Sort of, sort of. The feed point is actually in the middle of the half
wave. Traditionally, it's called coaxial sleeve antenna.
OK, perhaps I missed the full reference. I read "end fed dipole" and
went from that. The sleeve dipole is still a dipole (I have one for 2M) and
is still center fed. The lower half (lower, hollow, quarter wave with the
t-line passing through it) is viewed as a "choke" by some as well. You can
do some mental games with your models and take the sleve and spread it out
into a cone, then a plane and say that the sleeve dipole is sort of a
configuration of a 1/4 wave ground plane of a different color. Various
analogies are possible depending on your particular way of understanding the
basics. This is what I call "mental models".

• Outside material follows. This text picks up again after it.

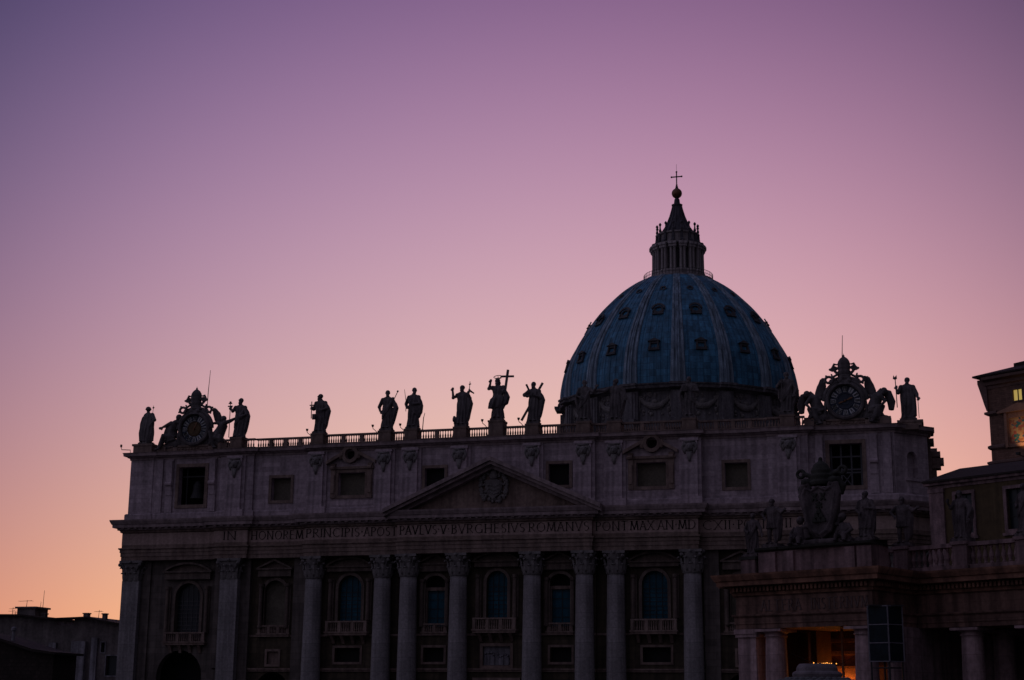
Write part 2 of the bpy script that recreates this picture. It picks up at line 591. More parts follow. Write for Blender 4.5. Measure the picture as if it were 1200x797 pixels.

That Microwave article is showing different concepts, but along the same
line of the "non-sleve" antenna. you can take a coax, strip off 1/4 wave of
outer to leave 1/4 wave on inner projecting out the end, then do various
things with gaps in the the shield (whthout adding a classical sleeve) and
get radiation and minimize coax radiation ( except were you want it, or
perhaps more correctly, where it helps it to be a better antenna (for
whatever charasteristic you want in the first place).).
Rolf Brevig's choke is something I don't think I've seen before, but I
understand the concept. I can't tell, but I suspect it is common "1/4 wave
stub", no?
73, Steve, K9DCI
Except
originally, the sleeve was outside the coax braid. In this variation,
due to LA1IC Rolf Brevig, the sleeve is the outside of the coax, and
the end of the sleeve is a choke. He's written about it in English in
CQ, 1999, Aug pg 22. The version in Norwegian is on the web at
http://www.la2t.org/teknikk/vertikal2m.html.
I found an article from Microwave Journal about a very similar
concept: http://www.ansoft.com/news/articles/04.05_MWJ.pdf. They use
different kinds of choke, since they're at much higher
frequencies. They report performance very similar to a dipole.